We treat money as real in ways which it is not, and our emotional relationships with it are often unconscious and unhelpful.

The world has changed since capitalism began and is now highly complex.  Our values have also changed and more change can be predicted.  Our systems for money were designed for a simpler world and less evolved values and must adapt to facilitate the future that is emerging.  

The misunderstanding about what is “real” has led the world to replace capitalism with debtism and to confuse growth in money with growth in goods, services or relationships.  The result has been chronic instability and a crash which is liable to be repeated.

Making money and growth more important than everything else has distorted the way that we govern corporations and the way that we make decisions.  We are failing to balance the needs of those who supply money, intellectual capital, physical effort and goods and services or the external requirements of regulators, taxation systems, planetary resources, climate and ecology, local communities and societal health.  

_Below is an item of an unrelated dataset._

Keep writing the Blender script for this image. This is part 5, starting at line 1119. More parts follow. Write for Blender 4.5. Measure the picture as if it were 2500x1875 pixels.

We have failed to grasp how money behaves over time, how flow and circulation are as significant as quantity leading to poor decisions, personally and societally.

We are torn between money-first and care-first impulses.

We apply simplistic and linear decision-making mechanisms to a complex and chaotic world.

We need a system that is responsive, self-balancing, self-organising, supports sustainability and fairness at every level.

Conclusion  

We need changes in all four areas.  Our beliefs and our systems must evolve in tandem, and rapidly.  The ways that we thought about money formed the structures and operating models of our businesses, organisations and economic systems.  The structures and operating models guide our behaviours and constrain what we believe is possible.  

The book makes 36 proposals for a higher perspective from which both our thinking and our systems can evolve together into something new.  It offers a basis for a further collaboration between those people who are pioneering aspects of the new thinking in order to design the next stage of human social economics and to replace the current fear of change with pragmatic vision, hope and optimism.